For much of my life, I believed aliveness was synonymous with joy. With excitement. With enthusiasm, creativity, and expansion. Aliveness, in my mind, was a glow of energy in the “positive” direction.
But what I’ve discovered is that aliveness has a much wider range.
Aliveness is not just the thrill of inspiration—it’s also the quickening of fear, the ache of grief, the heat of anger, the pulse of anxiety in the body. Aliveness shows up not only in what feels light and expansive, but also in the places that constrict, that unsettle, that draw us into shadow.
And if we’re willing to follow it there, into those shadowy places, there’s treasure waiting.
The Ending That Began It All
A year ago, I ended a working relationship that had once felt deeply alive. I was employee number one at a tech startup, working side by side with the founder to build an AI product from scratch. In the beginning, our collaboration was full of excitement and mutual trust. But over time, shadow crept in.
Creative tensions became unresolvable differences. Leadership philosophies clashed. Personal challenges spilled into our working dynamic. Eventually, I had to name my dealbreakers—the trust, confidence, and shared belief in the product I needed in order to lead well. When she couldn’t say yes, we ended the partnership.
That ending was painful. It brought sadness, constriction, and a heavy fog of fear about my future. But it also opened the door to something else: seven months of stepping away from work altogether.
Listening by Doing Nothing
At first, those months didn’t feel like a gift. Inside me, there was an Energizer Bunny of anxiety—restless, relentless, demanding I figure out what was next, how I’d survive, how I’d make sense of it all.
Normally, my Type A instincts would have jumped into action. Hustle, strategize, fix. But instead, I did something different. I did nothing.

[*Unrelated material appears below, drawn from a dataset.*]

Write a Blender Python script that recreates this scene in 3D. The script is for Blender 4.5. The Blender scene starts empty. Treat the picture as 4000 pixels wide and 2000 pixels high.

I played video games. I went on long walks. I spent time in nature. I sat in silence. And I listened. Not listening for quick answers or resolutions, but simply listening to the pulse of anxiety, to the restless aliveness inside me.
The Map of Shadow
The video game I happened to be playing was The Legend of Zelda: Tears of the Kingdom. And somewhere along the way, it became a mirror.
In the game, new parts of the map are dark at first. Shadowy. Unknown. But when you travel to them, spend time there, and light the towers, the terrain reveals itself. You can see what’s there, and you can return to it.
That was exactly what was happening in me. The dark, anxious places were unlit parts of my inner map. By spending time there—not rushing past them, not forcing them into light—they began to reveal themselves. Slowly, parts of my own heart lit up again.
Remembering the Dormant Parts
As the map lit up, I reconnected with parts of myself I had left dormant in the startup and corporate worlds. My creativity stirred. I found myself dreaming with friends again, re-exploring spiritual pathways, imagining what I wanted for my life and for the world.
I began to glimpse a different kind of community, rooted in emergence. A vision of new paradigm leadership. Post-capitalist collectives. Creative ecosystems where time, money, and human connection flow in life-giving ways.
What started as shadow and constriction became a portal into vision and possibility.
The Wisdom Beneath Anxiety
One of the deepest truths I uncovered in those months was about my relationship with money and time. My anxiety wasn’t just about uncertainty—it was my body’s wisdom speaking. It was revealing the cost of living inside a pattern of obligation and constriction, a relationship with money and time that drained the life out of me.
By listening—really listening—to that anxiety, I could see it for what it was: a messenger. A call to imagine something new.
Shadow as the Trailhead
When I look back, this is the single greatest gift of those seven months:
Shadow is the trailhead to the treasure.
It’s not just that we grow capacity by sitting with shadow. It’s that shadow holds treasure—somatic wisdom, creative energy, life force—that reveals itself when we stop trying to rush past it.
Anxiety, grief, anger, constriction—these are not detours on the path to aliveness. They are part of its full expression. They are invitations into the deeper map of our becoming.
And when we honor them, when we follow them with curiosity, they lead us to the very treasure we’re seeking.